→ **Data section**:
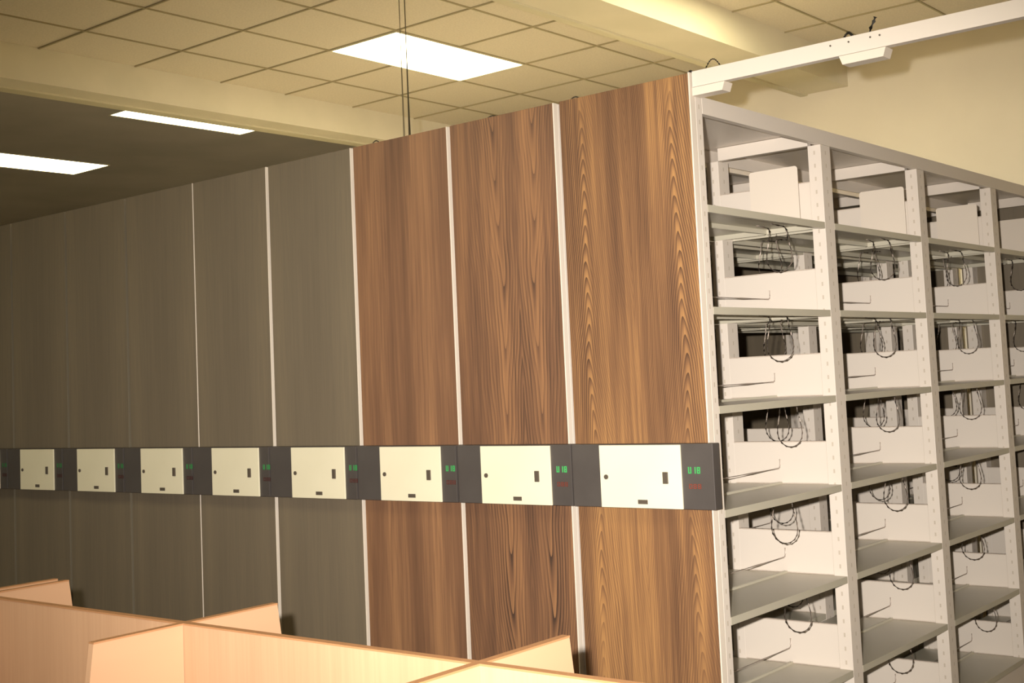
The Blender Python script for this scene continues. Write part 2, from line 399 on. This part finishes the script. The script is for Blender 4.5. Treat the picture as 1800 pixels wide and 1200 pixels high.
def cable(label, pts, r=.003, m='cable'):
    return tag(obj('cable', tube(new(), pts, r, 8), M[m], smooth=True), label, 'cable', 'cables on top of the carriages')
def arch(x, w, h, y=.02, z=2.6045, lean=0):
    return [(x+w*(i/10-.5)+lean*math.sin(math.pi*i/10), y, z+h*math.sin(math.pi*i/10)) for i in range(11)]
cable('thin arched cable on the rail beside the corner post', arch(.075, .06, .03, .02, 2.607), .0028)
cable('dark cable loop on the rail left of its screws', arch(.555, .03, .014, .02, 2.609), .005)
cable('dark upright cable stub sticking up from the rail', [(.625, .02, 2.607), (.628, .02, 2.622), (.640, .02, 2.640), (.645, .02, 2.652)], .006)
cable('small cable arch on the first walnut panel near its left joint', arch(-.505, .05, .012, .03), .003)
cable('small cable arch on the second walnut panel', arch(-.90, .06, .010, .03), .003)
cable('small cable arch above the third walnut panel near its left joint', arch(-1.53, .05, .014, .03), .003)
cable('dark cable bump on the top right corner of the walnut end', arch(-.02, .03, .012, .03), .004)

# pair of conduits from the ceiling to the carriage tops
t = thing('conduit', 'pair of thin vertical conduits dropping from the ceiling in front of the light', 'conduit', (-1.625, .30, 2.5318))
obj('pipe', tube(new(), [(-.017, 0, 0), (-.017, 0, ZC-2.5318-.004)], .005, 10), M['conduit'], t, smooth=True)
obj('pipe', tube(new(), [(.016, 0, 0), (.016, 0, ZC-2.5318-.004)], .0065, 10), M['conduit'], t, smooth=True)

# ---------------------------------------------------------------- study carrels
def carrel(x0, x1, xs, label):
    ym, zt = -1.69, 1.110
    t = thing('study_carrel', label, 'study carrel', ((x0+x1)/2, ym, 0), 'study carrels in front of the shelving'); cx = (x0+x1)/2
    th = .009
    obj('centre_partition', bx(new(), x0-cx, x1-cx, -th, th, .03, zt-.004, .001), M['carrel'], t)
    obj('edge_band', bx(new(), x0-cx, x1-cx, -th-.001, th+.001, zt-.004, zt, .0006), M['edge'], t)
    for x in xs:
        for s in (-1, 1):
            # trapezoid wings: shorter at the top, wider towards the desk
            y1 = s*(.232 if s < 0 else .258); y0, y2 = s*(th+.001), y1+s*.05
            poly = [(y0, .03), (s*.55, .03), (s*.55, .70), (y2, .72), (y1, zt-.004), (y0, zt-.004)]
            o = obj('divider', prism(new(), poly, 'x', x-cx-.009, x-cx+.009), M['carrel'], t)
            poly = [(y0, zt-.004), (y1, zt-.004), (y1, zt), (y0, zt)]
            obj('edge_band', prism(new(), poly, 'x', x-cx-.010, x-cx+.010), M['edge'], o)
    for a, b_ in zip(xs[:-1], xs[1:]):
        for s in (-1, 1):
            ya, yb = sorted((s*(th+.001), s*.54))
            obj('desk_top', bx(new(), a-cx+.0095, b_-cx-.0095, ya, yb, .705, .733, .003), M['carrel'], t)
    return t
carrel(-1.350, 1.470, [-1.340, -.388, .531, 1.455], 'peach wood study carrel row along the bottom of the photo, nearest the camera')
carrel(-4.14, -1.392, [-4.13, -3.22, -2.31, -1.402], 'peach wood study carrel row at the left photo edge, behind the nearer row')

→ **Written request**: Each line containing "from" counts once; state the total number of such lines and nothing else.

→ **Answer to this task**: 4